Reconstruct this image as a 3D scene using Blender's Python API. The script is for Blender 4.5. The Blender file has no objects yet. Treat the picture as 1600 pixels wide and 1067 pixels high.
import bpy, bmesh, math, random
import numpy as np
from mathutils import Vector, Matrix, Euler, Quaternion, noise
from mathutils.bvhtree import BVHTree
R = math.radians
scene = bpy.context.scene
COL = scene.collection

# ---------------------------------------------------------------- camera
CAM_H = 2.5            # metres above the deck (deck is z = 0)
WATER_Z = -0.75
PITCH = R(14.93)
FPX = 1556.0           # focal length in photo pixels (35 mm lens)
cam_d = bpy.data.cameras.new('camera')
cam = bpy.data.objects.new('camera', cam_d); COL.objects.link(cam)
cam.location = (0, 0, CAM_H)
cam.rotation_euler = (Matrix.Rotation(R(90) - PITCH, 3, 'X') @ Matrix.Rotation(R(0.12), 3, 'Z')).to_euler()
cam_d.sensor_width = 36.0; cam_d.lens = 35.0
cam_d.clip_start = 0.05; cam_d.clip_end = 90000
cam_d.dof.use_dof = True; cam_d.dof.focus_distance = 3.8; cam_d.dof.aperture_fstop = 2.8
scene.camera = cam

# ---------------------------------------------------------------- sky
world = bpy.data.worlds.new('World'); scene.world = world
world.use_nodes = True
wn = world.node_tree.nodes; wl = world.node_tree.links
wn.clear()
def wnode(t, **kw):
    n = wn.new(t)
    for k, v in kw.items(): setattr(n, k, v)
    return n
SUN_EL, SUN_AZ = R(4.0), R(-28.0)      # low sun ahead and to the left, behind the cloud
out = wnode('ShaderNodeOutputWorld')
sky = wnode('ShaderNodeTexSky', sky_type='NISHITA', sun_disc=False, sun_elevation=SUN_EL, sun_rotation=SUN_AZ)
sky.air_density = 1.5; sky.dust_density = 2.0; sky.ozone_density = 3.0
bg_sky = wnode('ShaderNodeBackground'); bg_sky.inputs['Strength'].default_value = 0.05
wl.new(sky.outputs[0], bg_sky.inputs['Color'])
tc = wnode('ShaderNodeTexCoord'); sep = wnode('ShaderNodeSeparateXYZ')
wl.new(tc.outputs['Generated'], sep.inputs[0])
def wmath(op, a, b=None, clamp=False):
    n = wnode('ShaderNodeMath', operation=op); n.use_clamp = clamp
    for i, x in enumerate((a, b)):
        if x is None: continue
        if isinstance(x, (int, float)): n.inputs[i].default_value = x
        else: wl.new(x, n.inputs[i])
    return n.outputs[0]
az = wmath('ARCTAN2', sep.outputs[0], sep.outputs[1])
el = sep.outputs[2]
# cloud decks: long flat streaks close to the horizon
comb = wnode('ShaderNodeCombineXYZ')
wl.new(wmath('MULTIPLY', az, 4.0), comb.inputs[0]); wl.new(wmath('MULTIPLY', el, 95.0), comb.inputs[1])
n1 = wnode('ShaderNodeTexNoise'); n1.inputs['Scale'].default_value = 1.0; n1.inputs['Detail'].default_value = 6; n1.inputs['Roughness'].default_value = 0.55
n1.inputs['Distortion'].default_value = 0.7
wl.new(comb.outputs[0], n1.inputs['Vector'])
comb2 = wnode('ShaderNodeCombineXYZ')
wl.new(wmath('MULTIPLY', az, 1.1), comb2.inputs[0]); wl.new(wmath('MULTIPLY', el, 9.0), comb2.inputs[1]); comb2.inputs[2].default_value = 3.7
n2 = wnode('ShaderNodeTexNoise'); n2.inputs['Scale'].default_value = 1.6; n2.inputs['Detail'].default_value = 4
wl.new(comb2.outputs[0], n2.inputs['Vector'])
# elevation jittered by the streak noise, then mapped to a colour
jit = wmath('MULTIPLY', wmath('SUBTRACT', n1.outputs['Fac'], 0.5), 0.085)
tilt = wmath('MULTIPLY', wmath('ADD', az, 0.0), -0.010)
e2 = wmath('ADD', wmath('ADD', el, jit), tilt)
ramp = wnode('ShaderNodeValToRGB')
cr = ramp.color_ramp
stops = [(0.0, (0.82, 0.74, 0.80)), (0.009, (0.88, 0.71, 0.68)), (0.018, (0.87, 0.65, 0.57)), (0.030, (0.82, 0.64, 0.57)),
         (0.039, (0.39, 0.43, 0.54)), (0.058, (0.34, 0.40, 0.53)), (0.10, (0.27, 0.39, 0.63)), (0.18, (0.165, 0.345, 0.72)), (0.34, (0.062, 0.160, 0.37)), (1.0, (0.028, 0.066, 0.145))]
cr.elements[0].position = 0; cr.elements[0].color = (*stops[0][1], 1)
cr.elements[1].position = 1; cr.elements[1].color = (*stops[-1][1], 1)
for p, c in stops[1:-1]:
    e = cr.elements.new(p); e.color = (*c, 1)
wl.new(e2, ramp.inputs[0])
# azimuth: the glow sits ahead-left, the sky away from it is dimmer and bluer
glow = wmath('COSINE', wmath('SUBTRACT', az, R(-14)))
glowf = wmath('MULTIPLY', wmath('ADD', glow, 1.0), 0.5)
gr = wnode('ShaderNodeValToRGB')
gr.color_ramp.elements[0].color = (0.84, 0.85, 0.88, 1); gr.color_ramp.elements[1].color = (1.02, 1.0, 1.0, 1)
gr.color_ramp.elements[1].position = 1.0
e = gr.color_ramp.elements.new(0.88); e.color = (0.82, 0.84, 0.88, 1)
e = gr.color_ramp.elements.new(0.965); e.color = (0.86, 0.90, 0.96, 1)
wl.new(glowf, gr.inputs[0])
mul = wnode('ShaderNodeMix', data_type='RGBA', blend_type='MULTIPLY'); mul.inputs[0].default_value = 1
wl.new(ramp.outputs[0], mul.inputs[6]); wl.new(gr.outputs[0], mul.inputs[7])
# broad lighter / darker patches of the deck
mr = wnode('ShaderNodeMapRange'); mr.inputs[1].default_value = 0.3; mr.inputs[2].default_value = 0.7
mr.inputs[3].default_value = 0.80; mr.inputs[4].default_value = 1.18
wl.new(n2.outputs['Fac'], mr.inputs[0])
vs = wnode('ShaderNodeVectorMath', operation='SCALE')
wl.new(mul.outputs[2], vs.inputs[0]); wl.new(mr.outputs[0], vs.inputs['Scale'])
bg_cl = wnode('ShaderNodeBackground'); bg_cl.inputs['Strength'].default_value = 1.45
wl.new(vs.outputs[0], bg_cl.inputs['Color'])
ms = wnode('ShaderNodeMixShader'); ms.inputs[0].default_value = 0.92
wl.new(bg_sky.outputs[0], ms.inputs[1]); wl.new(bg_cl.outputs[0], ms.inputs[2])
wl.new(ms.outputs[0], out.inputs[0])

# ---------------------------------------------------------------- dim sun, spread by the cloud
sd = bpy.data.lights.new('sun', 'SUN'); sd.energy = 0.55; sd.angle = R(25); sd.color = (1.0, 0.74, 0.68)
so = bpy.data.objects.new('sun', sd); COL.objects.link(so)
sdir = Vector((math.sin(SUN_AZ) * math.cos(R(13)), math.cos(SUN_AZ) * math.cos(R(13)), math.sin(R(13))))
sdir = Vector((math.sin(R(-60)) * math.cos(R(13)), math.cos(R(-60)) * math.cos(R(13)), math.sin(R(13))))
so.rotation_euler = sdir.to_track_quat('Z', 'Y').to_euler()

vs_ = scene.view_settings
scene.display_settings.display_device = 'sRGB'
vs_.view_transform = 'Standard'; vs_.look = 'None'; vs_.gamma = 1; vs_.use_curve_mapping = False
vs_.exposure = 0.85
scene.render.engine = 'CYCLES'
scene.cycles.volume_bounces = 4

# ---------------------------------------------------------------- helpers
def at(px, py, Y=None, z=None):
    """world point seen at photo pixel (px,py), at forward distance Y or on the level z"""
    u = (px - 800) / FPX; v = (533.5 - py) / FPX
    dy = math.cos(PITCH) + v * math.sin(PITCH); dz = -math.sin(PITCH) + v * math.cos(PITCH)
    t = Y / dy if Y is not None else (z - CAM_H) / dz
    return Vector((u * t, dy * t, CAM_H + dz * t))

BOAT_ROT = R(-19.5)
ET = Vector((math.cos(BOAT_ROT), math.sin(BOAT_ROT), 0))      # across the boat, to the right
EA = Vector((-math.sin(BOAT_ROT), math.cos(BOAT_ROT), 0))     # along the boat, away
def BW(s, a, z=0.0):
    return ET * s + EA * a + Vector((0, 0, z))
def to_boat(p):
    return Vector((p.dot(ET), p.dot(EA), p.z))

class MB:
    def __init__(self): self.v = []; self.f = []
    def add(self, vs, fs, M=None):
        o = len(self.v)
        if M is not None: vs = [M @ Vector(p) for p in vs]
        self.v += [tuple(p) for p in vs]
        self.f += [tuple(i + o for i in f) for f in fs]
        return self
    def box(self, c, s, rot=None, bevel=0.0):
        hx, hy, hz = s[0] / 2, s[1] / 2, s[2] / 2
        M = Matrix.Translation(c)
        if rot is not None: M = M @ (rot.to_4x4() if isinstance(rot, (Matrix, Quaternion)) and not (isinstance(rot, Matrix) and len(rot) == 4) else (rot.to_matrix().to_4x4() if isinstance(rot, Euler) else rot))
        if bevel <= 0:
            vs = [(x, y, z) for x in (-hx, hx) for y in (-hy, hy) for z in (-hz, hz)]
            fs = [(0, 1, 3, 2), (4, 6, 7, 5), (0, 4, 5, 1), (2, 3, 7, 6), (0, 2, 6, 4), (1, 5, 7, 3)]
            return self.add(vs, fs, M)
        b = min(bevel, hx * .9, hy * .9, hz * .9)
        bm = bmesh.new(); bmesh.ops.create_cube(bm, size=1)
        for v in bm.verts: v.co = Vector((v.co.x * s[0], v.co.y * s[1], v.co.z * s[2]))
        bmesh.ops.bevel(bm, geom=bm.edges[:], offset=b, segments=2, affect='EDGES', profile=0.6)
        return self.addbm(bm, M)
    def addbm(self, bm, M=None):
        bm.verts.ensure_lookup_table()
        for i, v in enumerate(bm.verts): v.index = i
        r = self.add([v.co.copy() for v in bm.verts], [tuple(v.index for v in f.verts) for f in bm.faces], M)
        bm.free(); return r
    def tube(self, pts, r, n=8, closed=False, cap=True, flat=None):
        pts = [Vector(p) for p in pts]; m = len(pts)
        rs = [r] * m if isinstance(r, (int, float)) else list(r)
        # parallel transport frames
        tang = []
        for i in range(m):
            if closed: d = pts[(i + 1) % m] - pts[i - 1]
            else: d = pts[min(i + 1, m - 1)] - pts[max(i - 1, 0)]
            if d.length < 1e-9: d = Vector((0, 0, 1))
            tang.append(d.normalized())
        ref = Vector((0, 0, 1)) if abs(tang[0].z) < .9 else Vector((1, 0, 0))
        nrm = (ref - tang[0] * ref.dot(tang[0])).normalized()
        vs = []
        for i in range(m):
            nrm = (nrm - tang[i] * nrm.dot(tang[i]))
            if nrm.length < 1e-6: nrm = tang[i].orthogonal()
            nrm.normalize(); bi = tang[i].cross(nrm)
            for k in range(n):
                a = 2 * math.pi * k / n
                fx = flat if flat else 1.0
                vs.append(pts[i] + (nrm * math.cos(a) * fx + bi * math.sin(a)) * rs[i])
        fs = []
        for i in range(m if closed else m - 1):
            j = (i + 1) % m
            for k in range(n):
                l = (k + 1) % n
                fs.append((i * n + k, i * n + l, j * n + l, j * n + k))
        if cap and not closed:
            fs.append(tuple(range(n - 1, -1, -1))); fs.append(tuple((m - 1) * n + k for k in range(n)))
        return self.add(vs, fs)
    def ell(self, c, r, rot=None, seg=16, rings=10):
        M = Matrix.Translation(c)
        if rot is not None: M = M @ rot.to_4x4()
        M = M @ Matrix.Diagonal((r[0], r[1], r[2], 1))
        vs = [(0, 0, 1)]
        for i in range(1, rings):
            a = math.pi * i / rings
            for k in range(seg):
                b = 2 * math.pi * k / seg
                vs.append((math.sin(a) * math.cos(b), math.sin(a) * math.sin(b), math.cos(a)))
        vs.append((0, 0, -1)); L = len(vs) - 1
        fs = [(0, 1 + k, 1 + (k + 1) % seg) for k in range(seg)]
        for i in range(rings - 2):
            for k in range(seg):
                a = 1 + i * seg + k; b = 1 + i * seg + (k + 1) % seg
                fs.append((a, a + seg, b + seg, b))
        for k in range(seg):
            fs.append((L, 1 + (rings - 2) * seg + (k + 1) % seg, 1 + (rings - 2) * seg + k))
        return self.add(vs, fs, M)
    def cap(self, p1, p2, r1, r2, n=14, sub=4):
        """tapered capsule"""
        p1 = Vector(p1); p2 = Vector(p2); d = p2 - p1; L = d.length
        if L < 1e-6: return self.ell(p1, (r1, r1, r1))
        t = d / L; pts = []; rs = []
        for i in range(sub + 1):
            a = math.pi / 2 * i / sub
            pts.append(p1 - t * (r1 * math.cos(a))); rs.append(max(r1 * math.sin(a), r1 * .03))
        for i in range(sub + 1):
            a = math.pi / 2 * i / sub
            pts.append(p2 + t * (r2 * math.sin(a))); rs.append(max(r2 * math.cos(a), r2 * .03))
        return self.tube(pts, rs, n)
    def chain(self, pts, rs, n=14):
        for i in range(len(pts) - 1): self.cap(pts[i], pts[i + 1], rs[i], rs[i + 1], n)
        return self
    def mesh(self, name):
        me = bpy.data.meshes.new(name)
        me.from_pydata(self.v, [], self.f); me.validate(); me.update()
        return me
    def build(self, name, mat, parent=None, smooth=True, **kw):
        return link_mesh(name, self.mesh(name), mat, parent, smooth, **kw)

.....

> What the task requires
What is needed is an exact copy of the lines from the start of the listing through the line where "scene.camera = cam" sits, please, both end lines included and nothing more.

> Result of this task
Reconstruct this image as a 3D scene using Blender's Python API. The script is for Blender 4.5. The Blender file has no objects yet. Treat the picture as 1600 pixels wide and 1067 pixels high.
import bpy, bmesh, math, random
import numpy as np
from mathutils import Vector, Matrix, Euler, Quaternion, noise
from mathutils.bvhtree import BVHTree
R = math.radians
scene = bpy.context.scene
COL = scene.collection

# ---------------------------------------------------------------- camera
CAM_H = 2.5            # metres above the deck (deck is z = 0)
WATER_Z = -0.75
PITCH = R(14.93)
FPX = 1556.0           # focal length in photo pixels (35 mm lens)
cam_d = bpy.data.cameras.new('camera')
cam = bpy.data.objects.new('camera', cam_d); COL.objects.link(cam)
cam.location = (0, 0, CAM_H)
cam.rotation_euler = (Matrix.Rotation(R(90) - PITCH, 3, 'X') @ Matrix.Rotation(R(0.12), 3, 'Z')).to_euler()
cam_d.sensor_width = 36.0; cam_d.lens = 35.0
cam_d.clip_start = 0.05; cam_d.clip_end = 90000
cam_d.dof.use_dof = True; cam_d.dof.focus_distance = 3.8; cam_d.dof.aperture_fstop = 2.8
scene.camera = cam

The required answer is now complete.